Di Battista è molto romano ed è considerato un piacione come il concittadino Francesco Rutelli. Ha fatto l' animatore di discoteche ed è un bel ragazzone di 1,85 che veste finto scaciato. Porta la felpa col cappuccio da truzzo, ma scarpe da ginnastica di gran marca.
Ai romani va a genio, dai quartieri chic di Roma Nord, che votano sinistra, ai popolari di Roma Sud, che votano destra. Se un giorno correrà da sindaco, gli è accreditata un' ampia maggioranza. A quelli di sinistra, piace lui. Quelli di destra sono tranquillizzati dal suo papà, Vittorio, che è un fascista dichiarato.
PERFETTA SINTONIA CON IL PAPÀ Piccolo industriale della ceramica di Civita Castellana (Vt) - paese della giovinezza del Dibba -, Vittorio è uno che non le manda a dire. Questo il suo pensiero su Renzi: «È un grullo cazzaro». Padre e figlio, nonostante le differenze, sono in perfetta sintonia. E Roma, città tradizionalista, apprezza.

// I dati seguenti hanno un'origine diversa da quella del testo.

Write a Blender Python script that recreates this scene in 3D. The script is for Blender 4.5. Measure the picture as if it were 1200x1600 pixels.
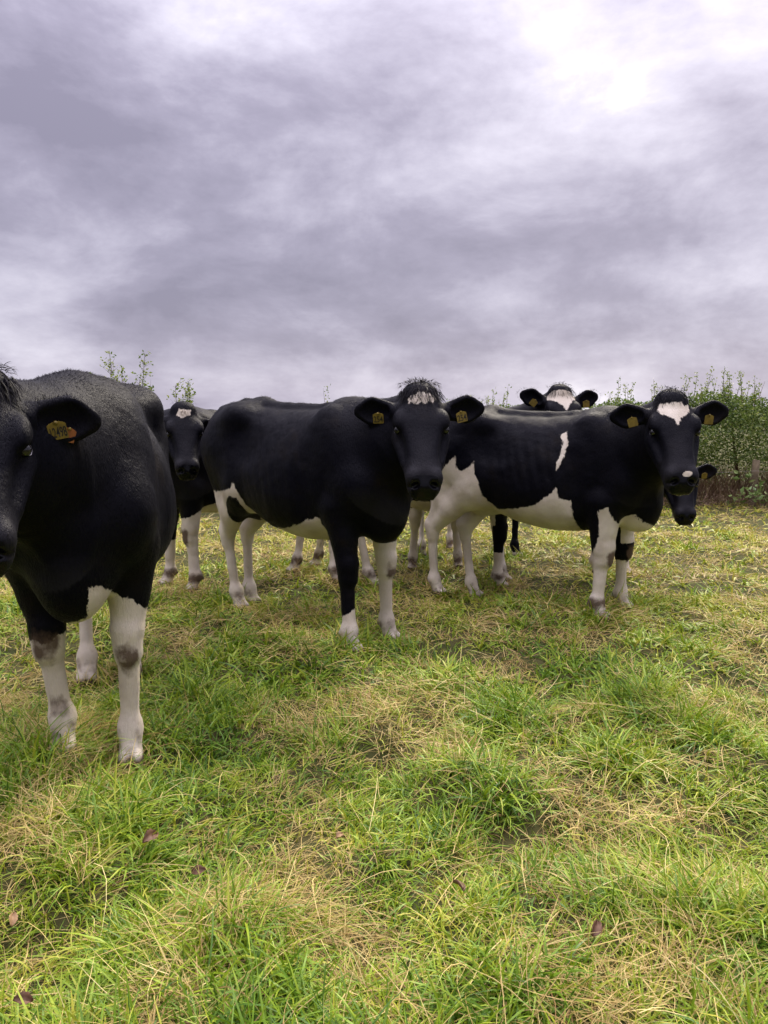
import bpy, math, random
import numpy as np
from mathutils import Vector, Matrix

R = math.radians
scene = bpy.context.scene
for o in list(bpy.data.objects):
    bpy.data.objects.remove(o)
COL = scene.collection

# ------------------------------------------------------------------ camera
CAM_H = 1.35
cam_d = bpy.data.cameras.new('camera')
cam = bpy.data.objects.new('camera', cam_d)
COL.objects.link(cam)
cam.location = (0, 0, CAM_H)
cam.rotation_euler = (R(90 - 7.853), 0, 0)
cam_d.sensor_fit = 'VERTICAL'
cam_d.sensor_height = 24.0
cam_d.lens = 24.0 * 1160 / 1600
cam_d.clip_start = 0.05
cam_d.clip_end = 3000
scene.camera = cam

# ------------------------------------------------------------------ sky, sun, exposure
SUN_EL, SUN_AZ = 42.0, 24.0            # azimuth measured clockwise from the view direction (+Y)
w = bpy.data.worlds.new('World')
scene.world = w
w.use_nodes = True
nt = w.node_tree
nt.nodes.clear()


def N(tree, typ, loc=(0, 0), **kw):
    n = tree.nodes.new(typ)
    n.location = loc
    for k, v in kw.items():
        setattr(n, k, v)
    return n


def ramp(tree, stops, interp='LINEAR'):
    n = tree.nodes.new('ShaderNodeValToRGB')
    n.color_ramp.interpolation = interp
    el = n.color_ramp.elements
    while len(el) < len(stops):
        el.new(0.5)
    for e, (p, c) in zip(el, stops):
        e.position = p
        e.color = (*c, 1) if len(c) == 3 else c
    return n


def math_node(tree, op, a, b=None, clamp=False):
    n = tree.nodes.new('ShaderNodeMath')
    n.operation = op
    n.use_clamp = clamp
    for i, v in enumerate((a, b)):
        if v is None:
            continue
        if isinstance(v, (int, float)):
            n.inputs[i].default_value = v
        else:
            tree.links.new(v, n.inputs[i])
    return n.outputs[0]


def build_world():
    L = nt.links.new
    out = N(nt, 'ShaderNodeOutputWorld')
    bg = N(nt, 'ShaderNodeBackground')
    L(bg.outputs[0], out.inputs[0])
    sky = N(nt, 'ShaderNodeTexSky', sky_type='NISHITA')
    sky.sun_disc = False
    sky.sun_elevation = R(SUN_EL)
    sky.sun_rotation = R(SUN_AZ)
    sky.air_density = 1.0
    sky.dust_density = 2.0
    tc = N(nt, 'ShaderNodeTexCoord')
    sep = N(nt, 'ShaderNodeSeparateXYZ')
    L(tc.outputs['Generated'], sep.inputs[0])
    z = math_node(nt, 'MAXIMUM', sep.outputs[2], 0.0)
    comb = N(nt, 'ShaderNodeCombineXYZ')
    L(sep.outputs[0], comb.inputs[0])
    L(sep.outputs[1], comb.inputs[1])
    L(z, comb.inputs[2])
    # big cloud masses
    m1 = N(nt, 'ShaderNodeMapping')
    m1.inputs['Location'].default_value = (4.0956, 18.8195, 3.4532)
    m1.inputs['Scale'].default_value = (1.9, 1.9, 4.6)
    L(comb.outputs[0], m1.inputs[0])
    n1 = N(nt, 'ShaderNodeTexNoise')
    n1.inputs['Scale'].default_value = 1.0
    n1.inputs['Detail'].default_value = 8
    n1.inputs['Roughness'].default_value = 0.56
    n1.inputs['Distortion'].default_value = 0.25
    L(m1.outputs[0], n1.inputs[0])
    # finer billows
    m2 = N(nt, 'ShaderNodeMapping')
    m2.inputs['Location'].default_value = (19.3313, 17.8748, 1.4939)
    m2.inputs['Scale'].default_value = (4.6, 4.6, 8.5)
    L(comb.outputs[0], m2.inputs[0])
    n2 = N(nt, 'ShaderNodeTexNoise')
    n2.inputs['Scale'].default_value = 1.0
    n2.inputs['Detail'].default_value = 7
    n2.inputs['Roughness'].default_value = 0.6
    n2.inputs['Distortion'].default_value = 0.2
    L(m2.outputs[0], n2.inputs[0])
    a = math_node(nt, 'MULTIPLY', n1.outputs[0], 0.56)
    b = math_node(nt, 'MULTIPLY', n2.outputs[0], 0.44)
    s = math_node(nt, 'ADD', a, b)
    cr = ramp(nt, [(0.38, (0.100, 0.092, 0.124)), (0.455, (0.133, 0.123, 0.161)), (0.52, (0.184, 0.173, 0.215)),
                   (0.60, (0.256, 0.244, 0.286)), (0.70, (0.42, 0.41, 0.435))])
    L(s, cr.inputs[0])
    # sky luminance: overhead boosted past real overcast for ground light, brighter round hidden sun
    grad = math_node(nt, 'ADD', math_node(nt, 'MULTIPLY', math_node(nt, 'POWER', z, 4.0), 9.2), 1.0)
    sd = Vector((math.sin(R(SUN_AZ)) * math.cos(R(SUN_EL)), math.cos(R(SUN_AZ)) * math.cos(R(SUN_EL)), math.sin(R(SUN_EL))))
    dot = N(nt, 'ShaderNodeVectorMath', operation='DOT_PRODUCT')
    L(tc.outputs['Generated'], dot.inputs[0])
    dot.inputs[1].default_value = sd
    glow = math_node(nt, 'POWER', math_node(nt, 'MAXIMUM', dot.outputs['Value'], 0.0), 22.0)
    grad = math_node(nt, 'ADD', grad, math_node(nt, 'MULTIPLY', glow, 0.20))
    mul = N(nt, 'ShaderNodeVectorMath', operation='SCALE')
    L(cr.outputs[0], mul.inputs[0])
    L(grad, mul.inputs['Scale'])
    # thin gaps let a little of the clear sky above through
    skys = N(nt, 'ShaderNodeVectorMath', operation='SCALE')
    L(sky.outputs[0], skys.inputs[0])
    skys.inputs['Scale'].default_value = 0.10
    mix = N(nt, 'ShaderNodeMix', data_type='RGBA')
    mix.inputs[0].default_value = 0.03
    L(mul.outputs[0], mix.inputs['A'])
    L(skys.outputs[0], mix.inputs['B'])
    L(mix.outputs['Result'], bg.inputs[0])
    bg.inputs[1].default_value = 1.0
    return sd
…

Concludiamo con la recente paternità alla quale il Nostro ha dedicato il suo terzo libro, Meglio liberi (Rizzoli). Eccone il clou. «Sahra si avvicina e mi fa: "Credo di essermi persa qualcosa lì sotto". "Sarà pipì", ho detto scherzando. Era invece il liquido amniotico e siamo corsi all' ospedale. Fu come se anch' io avessi vissuto la mia gravidanza». Il piccino doveva chiamarsi Edoardo. «Ma abbiamo deciso per Andrea perché non aveva la faccia da Edoardo». Con questo, avendone concluso il periplo, ci accomiatiamo dal Dibba lasciandolo sul groppone del dottor Travaglio.